_TASK DIRECTIONS_:
Output the full listing below exactly, without the pictures.

------------------------------------------------

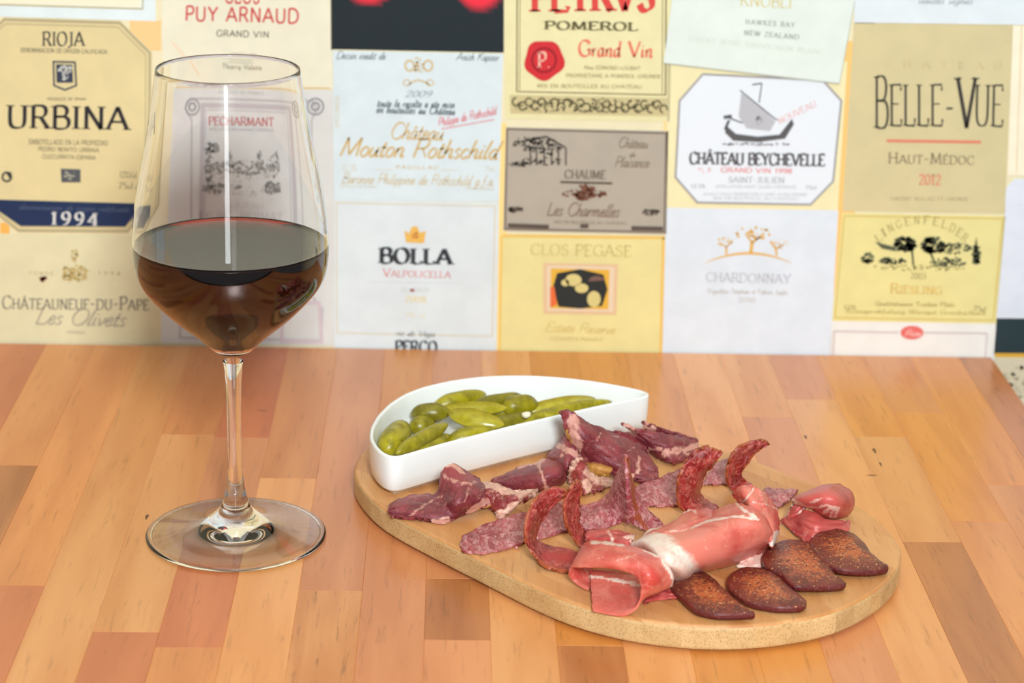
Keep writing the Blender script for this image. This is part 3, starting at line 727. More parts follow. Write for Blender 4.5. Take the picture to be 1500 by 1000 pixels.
def resample(pts, n):
    L = [0]
    for i in range(len(pts)): L.append(L[-1]+(pts[(i+1) % len(pts)]-pts[i]).length)
    out = []; j = 0
    for i in range(n):
        d = L[-1]*i/n
        while L[j+1] < d: j += 1
        t = (d-L[j])/max(L[j+1]-L[j], 1e-9); out.append(pts[j].lerp(pts[(j+1) % len(pts)], t))
    return out
outl = [Vector((p.x, p.y, 0)) for p in outl]
outl = resample(close_smooth(outl, 6), 110)
for _ in range(6):
    outl = [(outl[i-1]+outl[i]*2+outl[(i+1) % 110])/4 for i in range(110)]
def inset(pts, d):
    n = len(pts); out = []
    for i in range(n):
        t = (pts[(i+1) % n]-pts[i-1]).normalized(); out.append(pts[i]+Vector((-t.y, t.x, 0))*d)
    return out
board = empty('chopping_board', (.19, .0, 0.0))
tag(board, 'egg-shaped bamboo chopping board carrying cured meats and a white dish', 'chopping board')
gdir = (P(900, 895, ZB)-P(800, 850, ZB)); gdir.z = 0; gdir.normalize()
gn = Vector((-gdir.y, gdir.x, 0))
grot = math.atan2(gdir.y, gdir.x)-pi/2
mboard = [wood('bamboo_%d' % i, c1, c2, rot=-grot, fleck=.4, rough=.45, tonevar=.05, coat=.08) for i, (c1, c2) in enumerate((
    ((216, 160, 102), (198, 134, 76)), ((212, 154, 98), (192, 128, 72)), ((206, 148, 92), (188, 122, 68)), ((218, 164, 108), (202, 140, 84))))]
t = NT('bamboo_end_grain'); v = t.coord(); vo = t.n('ShaderNodeTexVoronoi', Vector=v, Scale=1000.0); n1 = t.noise(v, 60, 3)
col = t.mix(t.ramp(n1, .3, .7), rgb(212, 178, 126), rgb(196, 158, 106))
col = t.mix(t.math('MULTIPLY', t.math('SUBTRACT', 1.0, t.ramp(vo.outputs[0], .15, .42)), .6), col, rgb(120, 84, 48))
oi = t.n('ShaderNodeObjectInfo'); hs = t.n('ShaderNodeHueSaturation', Value=t.math('ADD', t.math('MULTIPLY', oi.outputs['Random'], .28), .84), Color=col)
t.set(Base_Color=hs.outputs[0], Roughness=.5); MEND = t.m
sgn = 1 if sum((outl[i].x*outl[(i+1) % 110].y-outl[(i+1) % 110].x*outl[i].y) for i in range(110)) > 0 else -1
lev = [(.0042, .0), (.0040, .0010), (.0010, .0013), (.0002, .0020), (0, .003), (0, ZB-.0022), (.0003, ZB-.0011), (.0009, ZB-.0003), (.0018, ZB)]
bm0 = bmesh.new(); rings = []
for d, z in lev:
    rings.append([bm0.verts.new((p.x, p.y, z)) for p in inset(outl, d*sgn)])
for a, b in zip(rings, rings[1:]):
    for i in range(110): bm0.faces.new((a[i], a[(i+1) % 110], b[(i+1) % 110], b[i]))
bm0.faces.new(rings[-1]); bm0.faces.new(list(reversed(rings[0])))
bmesh.ops.recalc_face_normals(bm0, faces=bm0.faces[:])
pr_ = [gn.dot(p) for p in outl]; lo, hi = min(pr_), max(pr_)
rb = random.Random(3); s = lo; ci = 0
while s < hi:
    w = rb.choice([.0105, .0125, .0095, .014]); e = min(s+w, hi+.001)
    if hi-e < .004: e = hi+.001
    bm = bm0.copy()
    for (q, nn) in ((s, -1), (e, 1)):
        if (nn < 0 and s == lo) or (nn > 0 and e > hi): continue
        r = bmesh.ops.bisect_plane(bm, geom=bm.verts[:]+bm.edges[:]+bm.faces[:], dist=1e-7, plane_co=gn*(q-nn*.00003), plane_no=gn*nn, clear_outer=True)
        ed = [x for x in r['geom_cut'] if isinstance(x, bmesh.types.BMEdge)]
        bmesh.ops.edgeloop_fill(bm, edges=ed)
    if len(bm.faces) > 3:
        bmesh.ops.recalc_face_normals(bm, faces=bm.faces[:])
        ob = link_bm('bamboo_strip', bm, mboard[rb.randrange(4)], board)
        ob.data.materials.append(MEND)
        for pf in ob.data.polygons:
            if pf.normal.z < .55: pf.material_index = 1
    else: bm.free()
    s = e
bm0.free()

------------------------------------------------

_FULL OUTPUT_:
Keep writing the Blender script for this image. This is part 3, starting at line 727. More parts follow. Write for Blender 4.5. Take the picture to be 1500 by 1000 pixels.
def resample(pts, n):
    L = [0]
    for i in range(len(pts)): L.append(L[-1]+(pts[(i+1) % len(pts)]-pts[i]).length)
    out = []; j = 0
    for i in range(n):
        d = L[-1]*i/n
        while L[j+1] < d: j += 1
        t = (d-L[j])/max(L[j+1]-L[j], 1e-9); out.append(pts[j].lerp(pts[(j+1) % len(pts)], t))
    return out
outl = [Vector((p.x, p.y, 0)) for p in outl]
outl = resample(close_smooth(outl, 6), 110)
for _ in range(6):
    outl = [(outl[i-1]+outl[i]*2+outl[(i+1) % 110])/4 for i in range(110)]
def inset(pts, d):
    n = len(pts); out = []
    for i in range(n):
        t = (pts[(i+1) % n]-pts[i-1]).normalized(); out.append(pts[i]+Vector((-t.y, t.x, 0))*d)
    return out
board = empty('chopping_board', (.19, .0, 0.0))
tag(board, 'egg-shaped bamboo chopping board carrying cured meats and a white dish', 'chopping board')
gdir = (P(900, 895, ZB)-P(800, 850, ZB)); gdir.z = 0; gdir.normalize()
gn = Vector((-gdir.y, gdir.x, 0))
grot = math.atan2(gdir.y, gdir.x)-pi/2
mboard = [wood('bamboo_%d' % i, c1, c2, rot=-grot, fleck=.4, rough=.45, tonevar=.05, coat=.08) for i, (c1, c2) in enumerate((
    ((216, 160, 102), (198, 134, 76)), ((212, 154, 98), (192, 128, 72)), ((206, 148, 92), (188, 122, 68)), ((218, 164, 108), (202, 140, 84))))]
t = NT('bamboo_end_grain'); v = t.coord(); vo = t.n('ShaderNodeTexVoronoi', Vector=v, Scale=1000.0); n1 = t.noise(v, 60, 3)
col = t.mix(t.ramp(n1, .3, .7), rgb(212, 178, 126), rgb(196, 158, 106))
col = t.mix(t.math('MULTIPLY', t.math('SUBTRACT', 1.0, t.ramp(vo.outputs[0], .15, .42)), .6), col, rgb(120, 84, 48))
oi = t.n('ShaderNodeObjectInfo'); hs = t.n('ShaderNodeHueSaturation', Value=t.math('ADD', t.math('MULTIPLY', oi.outputs['Random'], .28), .84), Color=col)
t.set(Base_Color=hs.outputs[0], Roughness=.5); MEND = t.m
sgn = 1 if sum((outl[i].x*outl[(i+1) % 110].y-outl[(i+1) % 110].x*outl[i].y) for i in range(110)) > 0 else -1
lev = [(.0042, .0), (.0040, .0010), (.0010, .0013), (.0002, .0020), (0, .003), (0, ZB-.0022), (.0003, ZB-.0011), (.0009, ZB-.0003), (.0018, ZB)]
bm0 = bmesh.new(); rings = []
for d, z in lev:
    rings.append([bm0.verts.new((p.x, p.y, z)) for p in inset(outl, d*sgn)])
for a, b in zip(rings, rings[1:]):
    for i in range(110): bm0.faces.new((a[i], a[(i+1) % 110], b[(i+1) % 110], b[i]))
bm0.faces.new(rings[-1]); bm0.faces.new(list(reversed(rings[0])))
bmesh.ops.recalc_face_normals(bm0, faces=bm0.faces[:])
pr_ = [gn.dot(p) for p in outl]; lo, hi = min(pr_), max(pr_)
rb = random.Random(3); s = lo; ci = 0
while s < hi:
    w = rb.choice([.0105, .0125, .0095, .014]); e = min(s+w, hi+.001)
    if hi-e < .004: e = hi+.001
    bm = bm0.copy()
    for (q, nn) in ((s, -1), (e, 1)):
        if (nn < 0 and s == lo) or (nn > 0 and e > hi): continue
        r = bmesh.ops.bisect_plane(bm, geom=bm.verts[:]+bm.edges[:]+bm.faces[:], dist=1e-7, plane_co=gn*(q-nn*.00003), plane_no=gn*nn, clear_outer=True)
        ed = [x for x in r['geom_cut'] if isinstance(x, bmesh.types.BMEdge)]
        bmesh.ops.edgeloop_fill(bm, edges=ed)
    if len(bm.faces) > 3:
        bmesh.ops.recalc_face_normals(bm, faces=bm.faces[:])
        ob = link_bm('bamboo_strip', bm, mboard[rb.randrange(4)], board)
        ob.data.materials.append(MEND)
        for pf in ob.data.polygons:
            if pf.normal.z < .55: pf.material_index = 1
    else: bm.free()
    s = e
bm0.free()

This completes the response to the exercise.